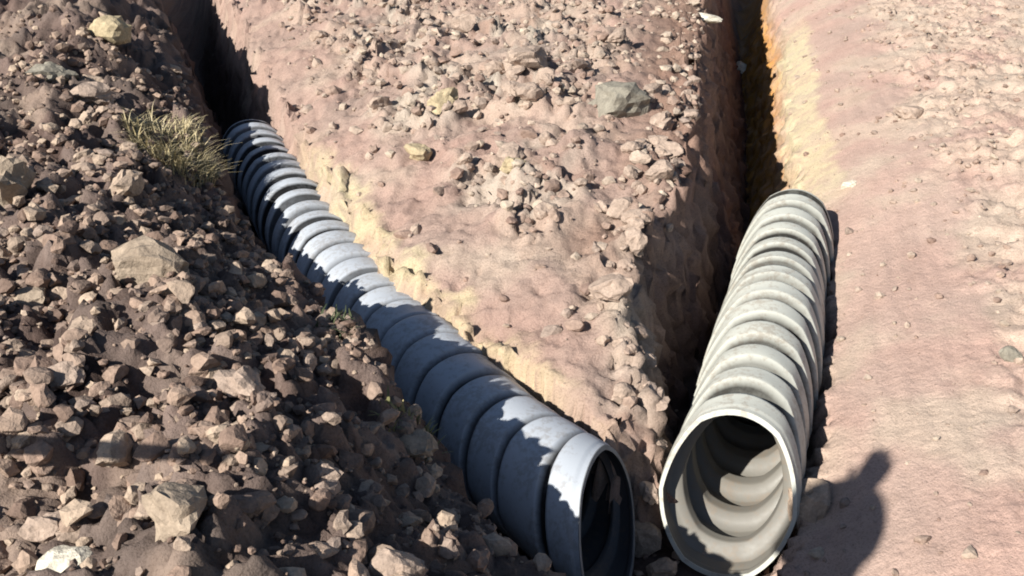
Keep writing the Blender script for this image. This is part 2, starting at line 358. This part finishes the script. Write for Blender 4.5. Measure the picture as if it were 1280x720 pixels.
# ------------------------------------------------------------------ pipes
def smooth_path(P, n):
    P = np.array([tuple(p) for p in P]); m = len(P); out = []
    for i in range(m - 1):
        p0, p1, p2, p3 = P[max(i - 1, 0)], P[i], P[i + 1], P[min(i + 2, m - 1)]
        for t in np.linspace(0, 1, 40, endpoint=False):
            out.append(.5 * (2 * p1 + (p2 - p0) * t + (2 * p0 - 5 * p1 + 4 * p2 - p3) * t * t + (3 * p1 - p0 - 3 * p2 + p3) * t ** 3))
    out.append(P[-1]); Q = np.array(out)
    s = np.concatenate([[0], np.cumsum(np.linalg.norm(np.diff(Q, axis=0), axis=1))])
    u = np.linspace(0, s[-1], n); return np.stack([np.interp(u, s, Q[:, k]) for k in range(3)], -1), u
def make_pipe(label, path, rad, mat, mat_in, pitch, tall=1.06, lean=0.3, yaw=0.0, facet=.35, depth=.026, crest=.55, soft=.35, peak=.0, far_crest=.4, rim=None):
    P3 = np.array([tuple(p) for p in path]); L = np.linalg.norm(np.diff(P3, axis=0), axis=1).sum()
    rings = max(3, round(L / pitch)); per = 26
    Q, u = smooth_path(path, rings * per + 1)
    T = np.gradient(Q, axis=0); T /= np.linalg.norm(T, axis=1)[:, None]
    S = np.cross(T, [0, 0, 1.0]); S /= np.linalg.norm(S, axis=1)[:, None]; U = np.cross(S, T)
    ph = ((np.arange(len(u)) + int(per * .74)) % per) / per
    tri = np.abs(ph - .5) * 2                       # 1 at the groove, 0 on the crest
    cr = far_crest + (crest - far_crest) * sstep(.35, .65, u / u[-1])
    prof = 1 - sstep(0, 1, (tri - cr) / soft)      # grooves are coloured dark to imitate shade      # 1 crest .. 0 groove
    jr = np.sin(((np.arange(len(u)) + int(per * .74)) // per) * 5.3 + 2) * .005
    r_out = rad - depth * (1 - prof) + jr * prof; r_in = r_out - .009
    r_out[-4:] = rad; r_in[-4:] = rad - .011; r_out[:4] = rad; r_in[:4] = rad - .011
    NA = 72; a = np.linspace(0, 2 * np.pi, NA, endpoint=False)
    hexr = np.cos(np.pi / 6) / np.cos((a + np.pi / 6) % (np.pi / 3) - np.pi / 6)   # rounded hexagon, one corner on top
    shape = (1 - facet + facet * hexr * 1.06) * (1 + peak * np.cos(a / 2) ** 10)
    root = thing('corrugated_pipe', label, 'pipe', tuple(P3[-1] - np.array([0, 0, rad])))
    base = P3[-1] - np.array([0, 0, rad])
    end = np.clip((u - (u[-1] - .22)) / .22, 0, 1)  # the mouth is cut on a slant
    jit = .0025 * np.sin(u * 37)[:, None]
    def tube(r):
        cx = np.sin(a)[None, :] * shape[None, :]; cy = np.cos(a)[None, :] * shape[None, :] * tall
        rr = r[:, None] + jit * np.sin(2 * a + 1)[None, :]
        V = Q[:, None, :] + S[:, None, :] * (rr * cx)[..., None] + U[:, None, :] * (rr * cy)[..., None]
        V = V - T[:, None, :] * ((lean + (min(lean, .42) - lean) * sstep(.3, 1, end))[:, None] * (rr * cy) - yaw * end[:, None] * (rr * cx))[..., None]
        return V - base
    def quads(m, flip=False):
        i = np.arange(m * NA).reshape(m, NA); j = np.roll(i, -1, 1)
        F = np.stack([i[:-1], i[1:], j[1:], j[:-1]], -1).reshape(-1, 4)
        return F[:, ::-1] if flip else F
    Vo, Vi = tube(r_out), tube(r_in); m = len(u)
    ow = mesh_np('outer_wall', Vo.reshape(-1, 3), quads(m), mat, root, smooth=True)
    g = np.repeat(sstep(0, 1, (tri - cr - .05 * soft) / (.35 * soft)) * (.72 + .28 * np.abs(np.sin(((np.arange(m) + int(per * .74)) // per) * 2.4 + 1))), NA); g[-3 * NA:] = 0; g[:3 * NA] = 0  # darkening of grooves and step faces, imitating shaded gaps between ribs
    ow.data.attributes.new('groove_shade', 'FLOAT', 'POINT').data.foreach_set('value', g.astype(np.float32))
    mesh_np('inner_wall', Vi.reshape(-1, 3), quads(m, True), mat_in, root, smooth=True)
    for e, nm in ((-1, 'mouth_rim'), (0, 'far_rim')):
        d = T[e] * (.003 if e == -1 else -.003)
        ring = np.concatenate([Vo[e], Vo[e] + d, Vi[e] + d, Vi[e]]).reshape(4, NA, 3).reshape(-1, 3)
        # slightly proud lip
        mesh_np(nm, ring, quads(4, e == 0), rim or mat, root)
    return root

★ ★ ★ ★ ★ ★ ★

## THE EXERCISE:
Transcribe the whole listing exactly. Pictures stay out of your copy.

## EXERCISE OUTPUT:
Keep writing the Blender script for this image. This is part 2, starting at line 358. This part finishes the script. Write for Blender 4.5. Measure the picture as if it were 1280x720 pixels.
# ------------------------------------------------------------------ pipes
def smooth_path(P, n):
    P = np.array([tuple(p) for p in P]); m = len(P); out = []
    for i in range(m - 1):
        p0, p1, p2, p3 = P[max(i - 1, 0)], P[i], P[i + 1], P[min(i + 2, m - 1)]
        for t in np.linspace(0, 1, 40, endpoint=False):
            out.append(.5 * (2 * p1 + (p2 - p0) * t + (2 * p0 - 5 * p1 + 4 * p2 - p3) * t * t + (3 * p1 - p0 - 3 * p2 + p3) * t ** 3))
    out.append(P[-1]); Q = np.array(out)
    s = np.concatenate([[0], np.cumsum(np.linalg.norm(np.diff(Q, axis=0), axis=1))])
    u = np.linspace(0, s[-1], n); return np.stack([np.interp(u, s, Q[:, k]) for k in range(3)], -1), u
def make_pipe(label, path, rad, mat, mat_in, pitch, tall=1.06, lean=0.3, yaw=0.0, facet=.35, depth=.026, crest=.55, soft=.35, peak=.0, far_crest=.4, rim=None):
    P3 = np.array([tuple(p) for p in path]); L = np.linalg.norm(np.diff(P3, axis=0), axis=1).sum()
    rings = max(3, round(L / pitch)); per = 26
    Q, u = smooth_path(path, rings * per + 1)
    T = np.gradient(Q, axis=0); T /= np.linalg.norm(T, axis=1)[:, None]
    S = np.cross(T, [0, 0, 1.0]); S /= np.linalg.norm(S, axis=1)[:, None]; U = np.cross(S, T)
    ph = ((np.arange(len(u)) + int(per * .74)) % per) / per
    tri = np.abs(ph - .5) * 2                       # 1 at the groove, 0 on the crest
    cr = far_crest + (crest - far_crest) * sstep(.35, .65, u / u[-1])
    prof = 1 - sstep(0, 1, (tri - cr) / soft)      # grooves are coloured dark to imitate shade      # 1 crest .. 0 groove
    jr = np.sin(((np.arange(len(u)) + int(per * .74)) // per) * 5.3 + 2) * .005
    r_out = rad - depth * (1 - prof) + jr * prof; r_in = r_out - .009
    r_out[-4:] = rad; r_in[-4:] = rad - .011; r_out[:4] = rad; r_in[:4] = rad - .011
    NA = 72; a = np.linspace(0, 2 * np.pi, NA, endpoint=False)
    hexr = np.cos(np.pi / 6) / np.cos((a + np.pi / 6) % (np.pi / 3) - np.pi / 6)   # rounded hexagon, one corner on top
    shape = (1 - facet + facet * hexr * 1.06) * (1 + peak * np.cos(a / 2) ** 10)
    root = thing('corrugated_pipe', label, 'pipe', tuple(P3[-1] - np.array([0, 0, rad])))
    base = P3[-1] - np.array([0, 0, rad])
    end = np.clip((u - (u[-1] - .22)) / .22, 0, 1)  # the mouth is cut on a slant
    jit = .0025 * np.sin(u * 37)[:, None]
    def tube(r):
        cx = np.sin(a)[None, :] * shape[None, :]; cy = np.cos(a)[None, :] * shape[None, :] * tall
        rr = r[:, None] + jit * np.sin(2 * a + 1)[None, :]
        V = Q[:, None, :] + S[:, None, :] * (rr * cx)[..., None] + U[:, None, :] * (rr * cy)[..., None]
        V = V - T[:, None, :] * ((lean + (min(lean, .42) - lean) * sstep(.3, 1, end))[:, None] * (rr * cy) - yaw * end[:, None] * (rr * cx))[..., None]
        return V - base
    def quads(m, flip=False):
        i = np.arange(m * NA).reshape(m, NA); j = np.roll(i, -1, 1)
        F = np.stack([i[:-1], i[1:], j[1:], j[:-1]], -1).reshape(-1, 4)
        return F[:, ::-1] if flip else F
    Vo, Vi = tube(r_out), tube(r_in); m = len(u)
    ow = mesh_np('outer_wall', Vo.reshape(-1, 3), quads(m), mat, root, smooth=True)
    g = np.repeat(sstep(0, 1, (tri - cr - .05 * soft) / (.35 * soft)) * (.72 + .28 * np.abs(np.sin(((np.arange(m) + int(per * .74)) // per) * 2.4 + 1))), NA); g[-3 * NA:] = 0; g[:3 * NA] = 0  # darkening of grooves and step faces, imitating shaded gaps between ribs
    ow.data.attributes.new('groove_shade', 'FLOAT', 'POINT').data.foreach_set('value', g.astype(np.float32))
    mesh_np('inner_wall', Vi.reshape(-1, 3), quads(m, True), mat_in, root, smooth=True)
    for e, nm in ((-1, 'mouth_rim'), (0, 'far_rim')):
        d = T[e] * (.003 if e == -1 else -.003)
        ring = np.concatenate([Vo[e], Vo[e] + d, Vi[e] + d, Vi[e]]).reshape(4, NA, 3).reshape(-1, 3)
        # slightly proud lip
        mesh_np(nm, ring, quads(4, e == 0), rim or mat, root)
    return root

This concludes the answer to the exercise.